-- BEGIN --

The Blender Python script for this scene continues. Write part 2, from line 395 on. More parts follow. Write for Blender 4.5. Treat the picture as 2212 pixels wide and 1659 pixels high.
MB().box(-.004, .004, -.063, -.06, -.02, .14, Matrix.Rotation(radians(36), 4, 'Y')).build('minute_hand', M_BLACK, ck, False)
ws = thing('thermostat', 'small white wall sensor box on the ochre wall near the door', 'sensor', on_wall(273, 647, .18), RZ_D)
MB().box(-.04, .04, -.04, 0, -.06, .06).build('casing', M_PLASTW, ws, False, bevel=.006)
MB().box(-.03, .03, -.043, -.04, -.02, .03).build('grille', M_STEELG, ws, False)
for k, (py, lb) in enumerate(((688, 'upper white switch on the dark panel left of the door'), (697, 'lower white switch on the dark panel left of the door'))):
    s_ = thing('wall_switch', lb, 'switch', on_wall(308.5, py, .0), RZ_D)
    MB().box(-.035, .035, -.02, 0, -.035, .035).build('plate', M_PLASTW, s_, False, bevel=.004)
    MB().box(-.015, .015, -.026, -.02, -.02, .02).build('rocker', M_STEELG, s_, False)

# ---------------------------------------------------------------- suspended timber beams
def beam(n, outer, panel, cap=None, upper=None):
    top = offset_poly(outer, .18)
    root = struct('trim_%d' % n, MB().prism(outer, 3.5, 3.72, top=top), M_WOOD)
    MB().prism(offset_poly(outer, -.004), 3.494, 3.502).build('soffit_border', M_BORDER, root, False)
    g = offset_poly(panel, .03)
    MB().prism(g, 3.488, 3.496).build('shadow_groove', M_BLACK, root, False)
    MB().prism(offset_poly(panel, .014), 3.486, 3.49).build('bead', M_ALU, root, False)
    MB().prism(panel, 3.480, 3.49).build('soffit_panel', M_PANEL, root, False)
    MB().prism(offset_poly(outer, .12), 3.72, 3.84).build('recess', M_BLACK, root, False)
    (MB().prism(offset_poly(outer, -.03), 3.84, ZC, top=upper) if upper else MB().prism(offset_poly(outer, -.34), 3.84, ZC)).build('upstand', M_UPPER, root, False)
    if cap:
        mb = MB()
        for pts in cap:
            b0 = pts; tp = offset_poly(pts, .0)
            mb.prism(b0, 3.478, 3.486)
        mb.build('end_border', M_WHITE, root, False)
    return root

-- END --

YOUR INSTRUCTIONS: Make an exact copy of the material above.

FINAL ANSWER:
The Blender Python script for this scene continues. Write part 2, from line 395 on. More parts follow. Write for Blender 4.5. Treat the picture as 2212 pixels wide and 1659 pixels high.
MB().box(-.004, .004, -.063, -.06, -.02, .14, Matrix.Rotation(radians(36), 4, 'Y')).build('minute_hand', M_BLACK, ck, False)
ws = thing('thermostat', 'small white wall sensor box on the ochre wall near the door', 'sensor', on_wall(273, 647, .18), RZ_D)
MB().box(-.04, .04, -.04, 0, -.06, .06).build('casing', M_PLASTW, ws, False, bevel=.006)
MB().box(-.03, .03, -.043, -.04, -.02, .03).build('grille', M_STEELG, ws, False)
for k, (py, lb) in enumerate(((688, 'upper white switch on the dark panel left of the door'), (697, 'lower white switch on the dark panel left of the door'))):
    s_ = thing('wall_switch', lb, 'switch', on_wall(308.5, py, .0), RZ_D)
    MB().box(-.035, .035, -.02, 0, -.035, .035).build('plate', M_PLASTW, s_, False, bevel=.004)
    MB().box(-.015, .015, -.026, -.02, -.02, .02).build('rocker', M_STEELG, s_, False)

# ---------------------------------------------------------------- suspended timber beams
def beam(n, outer, panel, cap=None, upper=None):
    top = offset_poly(outer, .18)
    root = struct('trim_%d' % n, MB().prism(outer, 3.5, 3.72, top=top), M_WOOD)
    MB().prism(offset_poly(outer, -.004), 3.494, 3.502).build('soffit_border', M_BORDER, root, False)
    g = offset_poly(panel, .03)
    MB().prism(g, 3.488, 3.496).build('shadow_groove', M_BLACK, root, False)
    MB().prism(offset_poly(panel, .014), 3.486, 3.49).build('bead', M_ALU, root, False)
    MB().prism(panel, 3.480, 3.49).build('soffit_panel', M_PANEL, root, False)
    MB().prism(offset_poly(outer, .12), 3.72, 3.84).build('recess', M_BLACK, root, False)
    (MB().prism(offset_poly(outer, -.03), 3.84, ZC, top=upper) if upper else MB().prism(offset_poly(outer, -.34), 3.84, ZC)).build('upstand', M_UPPER, root, False)
    if cap:
        mb = MB()
        for pts in cap:
            b0 = pts; tp = offset_poly(pts, .0)
            mb.prism(b0, 3.478, 3.486)
        mb.build('end_border', M_WHITE, root, False)
    return root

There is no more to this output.